Thompson Creek. This area of more than 32,000 acres just outside of Carbondale would fall within the proposed greater Clear Fork Divide Wilderness Area. It contains what is believed to be the largest aspen forest in the world. The popular Thompson Creek Trail has been carved out of the Hidden Gems proposal and biking there is not affected by the proposed designation. RFMBA and Hidden Gems are still negotiating an offshoot from it called Middle Thompson Trail. There are active oil leases in Thompson Creek, and Hidden Gems has identified drilling there as a grave threat.
East Willow. Also falling within the larger proposed Clear Fork Divide Wilderness, the East Willow comprises about 8,500 acres of new wilderness 20 miles southwest of Carbondale. The remote area is popular with hunters and unauthorized off-roading. Some of it has already been leased for oil drilling and a proposal for a natural gas pipeline through it is pending.
Hayes Creek. This proposed area, 16 miles south of Carbondale, includes more than 9,900 acres of new wilderness land. It includes Huntsman Ridge, an oft-used off-roading site. Hidden Gems calls the area ìan erosive messî in need of rehabilitation.
McClure Pass.
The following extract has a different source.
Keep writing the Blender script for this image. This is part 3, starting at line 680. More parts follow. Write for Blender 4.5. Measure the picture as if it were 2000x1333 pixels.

This relatively small, 2.6-square-mile area of steep and avalanche-prone terrain lies south of the actual McClure Pass in the Crystal River Valley. It has no developed trails.
Treasure Mountain. Comprising 3,866 acres of rugged terrain adjacent to the Raggeds Wilderness Area three miles southeast of Marble, this area would link the Raggeds to the Maroon Bells/Snowmass Wilderness Area. There are no maintained trails here, but backcountry and helicopter skiing has occurred in the area. Heli trips would be banned if this becomes wilderness.